Los que se ríen de mi neurosis con los ruidos probablemente pertenecen a un segmento más evolucionado de la especie. Su mente, por decirlo de alguna manera, liberada de atavismos, puede proyectarse hacia las cosas verdaderamente importantes (planificar el tiempo, por ejemplo). No me cabe duda de que una sensibilidad acústica demasiado expuesta, demasiado abierta, es un remanente de épocas remotas en las cuales la bestia humana dependía para su supervivencia de mantener los cinco sentidos alertas cada minuto de la existencia.
Tengo entendido que la forma más dulce de relajo y de decaimiento es la que se produce cuando uno está obligado a vigilar. El guardia que se duerme apoyado en la altura del minarete lo hace de una manera extraña: con la conciencia totalmente operativa. Es tal el cansancio, es tal la necesidad de desconectarse, es tal la monotonía de la espera, que termina cediendo a la tentación del abandono, se deja ir en medio de la noche, descuidando la visión del camino emboscado por el cual podría infiltrarse el enemigo rápido y silencioso.
Desde hace un par de semanas que escucho sonar una alarma todas las noches. Cuando apago la luz y empiezo las tratativas conmigo mismo para quedarme dormido, se insinúa ese sonido excéntrico, repetitivo, enloquecedor. No sé de dónde procede. Por suerte la distancia atempera la sonajera y no me siento llamado a tomar acción alguna, al contrario de los marinos de Ulises con el canto de las sirenas. Mientras me duermo me voy imaginando a los vecinos inmediatos de la alarma: protagonistas de vidas estresantes, darwinianas, perturbados justo en el momento en que pueden disfrutar de una cuota de olvido, de bruma, de despersonalización, de sueño intemporal.
Todos se habrán dado cuenta de que en los días previos al eclipse se produjo en la televisión un exceso de ruido, una enunciación desbocada, una compulsión por cubrir con palabras el vacío y con alguna clase de emotividad el inminente fenómeno astral. Se volcaron toneladas de información redundante. Se crearon expectativas, se predijo el caos vial. Algunos más osados anunciaron cambios profundos en la psiquis de las personas.

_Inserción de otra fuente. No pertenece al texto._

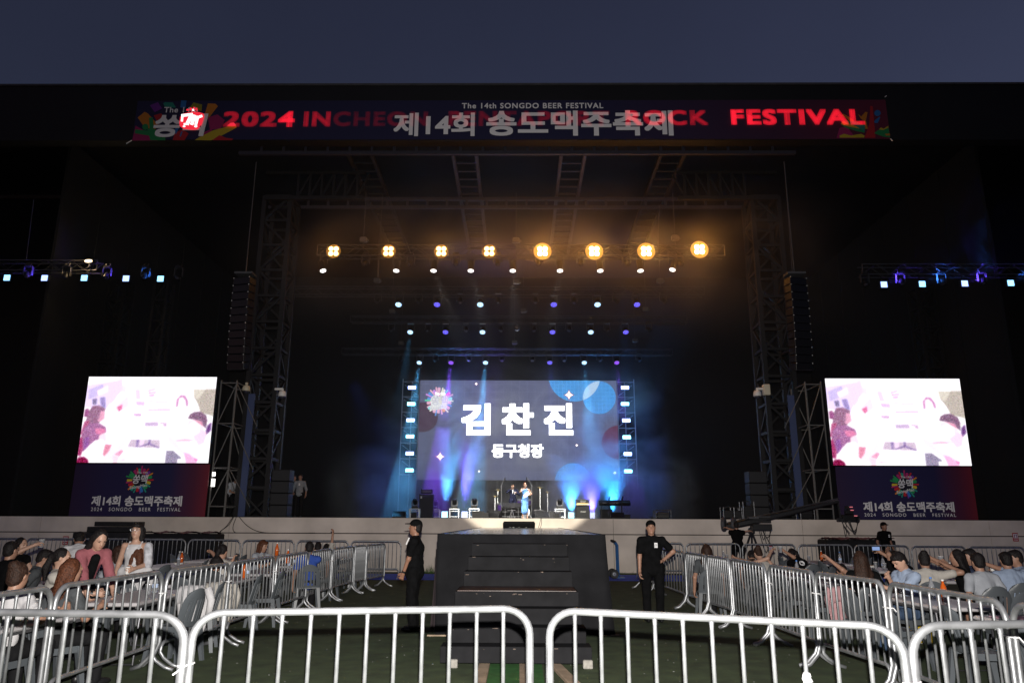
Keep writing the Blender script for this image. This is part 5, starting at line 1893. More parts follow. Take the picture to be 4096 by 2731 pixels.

Como fuera, en el momento mismo del eclipse, que se tradujo en Santiago en la presencia de una luz irreal, la ciudad de la hora
peak se silenció súbitamente, lo que originó una circunstancia poco común, muy benéfica, una especie de descanso mental. En otras partes, donde el eclipse fue total, la gente congregada gritaba, chiflaba, exclamaba, lo que también era una reacción natural, como la de los lobos que aúllan bajo la luna llena.
Circulaba en youtube hace unos años un video muy hermoso: un paneo por un barrio de edificios totalmente silencioso. De hecho, un silencio no mancillado ni por la insinuación de un bocinazo. En un momento se escucha un estallido de voces humanas deshumanizado por lo multitudinario, una cuestión más bien como de las profundidades del mar. Se jugaba el Mundial de Fútbol y Chile le había metido un gol a España.